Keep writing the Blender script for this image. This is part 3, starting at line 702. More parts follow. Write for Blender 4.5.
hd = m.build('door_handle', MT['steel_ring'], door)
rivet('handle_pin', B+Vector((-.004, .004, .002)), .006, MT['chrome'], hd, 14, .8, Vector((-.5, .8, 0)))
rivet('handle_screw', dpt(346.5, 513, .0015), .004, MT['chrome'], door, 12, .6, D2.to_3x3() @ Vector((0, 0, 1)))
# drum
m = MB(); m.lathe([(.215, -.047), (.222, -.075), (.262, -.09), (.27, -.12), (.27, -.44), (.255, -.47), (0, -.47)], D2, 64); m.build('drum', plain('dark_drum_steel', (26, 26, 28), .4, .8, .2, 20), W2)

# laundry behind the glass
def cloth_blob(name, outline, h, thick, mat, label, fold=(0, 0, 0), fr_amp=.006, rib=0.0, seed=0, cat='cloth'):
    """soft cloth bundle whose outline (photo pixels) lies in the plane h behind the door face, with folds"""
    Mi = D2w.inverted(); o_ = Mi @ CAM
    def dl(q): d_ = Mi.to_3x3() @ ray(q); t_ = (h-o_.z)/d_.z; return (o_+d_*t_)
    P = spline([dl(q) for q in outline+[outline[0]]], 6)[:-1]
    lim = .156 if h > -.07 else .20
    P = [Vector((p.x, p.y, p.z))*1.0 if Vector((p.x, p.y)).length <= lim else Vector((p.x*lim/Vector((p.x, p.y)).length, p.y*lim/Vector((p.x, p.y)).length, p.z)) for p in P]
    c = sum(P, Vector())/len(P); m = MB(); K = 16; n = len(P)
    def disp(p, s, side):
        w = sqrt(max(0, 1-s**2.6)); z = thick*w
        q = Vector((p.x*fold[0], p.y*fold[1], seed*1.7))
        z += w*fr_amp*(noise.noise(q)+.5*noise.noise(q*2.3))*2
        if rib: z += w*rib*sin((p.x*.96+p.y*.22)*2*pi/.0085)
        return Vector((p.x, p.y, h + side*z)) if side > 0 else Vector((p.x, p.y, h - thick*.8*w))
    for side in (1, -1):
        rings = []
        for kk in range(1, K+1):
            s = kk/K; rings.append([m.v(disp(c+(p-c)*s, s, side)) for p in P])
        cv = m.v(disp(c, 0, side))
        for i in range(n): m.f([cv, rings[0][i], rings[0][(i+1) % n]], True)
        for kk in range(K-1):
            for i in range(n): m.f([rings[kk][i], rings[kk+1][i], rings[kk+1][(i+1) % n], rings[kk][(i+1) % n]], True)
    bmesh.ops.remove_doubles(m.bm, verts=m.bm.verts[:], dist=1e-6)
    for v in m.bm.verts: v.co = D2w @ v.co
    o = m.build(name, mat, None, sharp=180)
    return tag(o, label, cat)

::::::

Work instructions:
Return the material in full, exactly as shown.

The solution:
Keep writing the Blender script for this image. This is part 3, starting at line 702. More parts follow. Write for Blender 4.5.
hd = m.build('door_handle', MT['steel_ring'], door)
rivet('handle_pin', B+Vector((-.004, .004, .002)), .006, MT['chrome'], hd, 14, .8, Vector((-.5, .8, 0)))
rivet('handle_screw', dpt(346.5, 513, .0015), .004, MT['chrome'], door, 12, .6, D2.to_3x3() @ Vector((0, 0, 1)))
# drum
m = MB(); m.lathe([(.215, -.047), (.222, -.075), (.262, -.09), (.27, -.12), (.27, -.44), (.255, -.47), (0, -.47)], D2, 64); m.build('drum', plain('dark_drum_steel', (26, 26, 28), .4, .8, .2, 20), W2)

# laundry behind the glass
def cloth_blob(name, outline, h, thick, mat, label, fold=(0, 0, 0), fr_amp=.006, rib=0.0, seed=0, cat='cloth'):
    """soft cloth bundle whose outline (photo pixels) lies in the plane h behind the door face, with folds"""
    Mi = D2w.inverted(); o_ = Mi @ CAM
    def dl(q): d_ = Mi.to_3x3() @ ray(q); t_ = (h-o_.z)/d_.z; return (o_+d_*t_)
    P = spline([dl(q) for q in outline+[outline[0]]], 6)[:-1]
    lim = .156 if h > -.07 else .20
    P = [Vector((p.x, p.y, p.z))*1.0 if Vector((p.x, p.y)).length <= lim else Vector((p.x*lim/Vector((p.x, p.y)).length, p.y*lim/Vector((p.x, p.y)).length, p.z)) for p in P]
    c = sum(P, Vector())/len(P); m = MB(); K = 16; n = len(P)
    def disp(p, s, side):
        w = sqrt(max(0, 1-s**2.6)); z = thick*w
        q = Vector((p.x*fold[0], p.y*fold[1], seed*1.7))
        z += w*fr_amp*(noise.noise(q)+.5*noise.noise(q*2.3))*2
        if rib: z += w*rib*sin((p.x*.96+p.y*.22)*2*pi/.0085)
        return Vector((p.x, p.y, h + side*z)) if side > 0 else Vector((p.x, p.y, h - thick*.8*w))
    for side in (1, -1):
        rings = []
        for kk in range(1, K+1):
            s = kk/K; rings.append([m.v(disp(c+(p-c)*s, s, side)) for p in P])
        cv = m.v(disp(c, 0, side))
        for i in range(n): m.f([cv, rings[0][i], rings[0][(i+1) % n]], True)
        for kk in range(K-1):
            for i in range(n): m.f([rings[kk][i], rings[kk+1][i], rings[kk+1][(i+1) % n], rings[kk][(i+1) % n]], True)
    bmesh.ops.remove_doubles(m.bm, verts=m.bm.verts[:], dist=1e-6)
    for v in m.bm.verts: v.co = D2w @ v.co
    o = m.build(name, mat, None, sharp=180)
    return tag(o, label, cat)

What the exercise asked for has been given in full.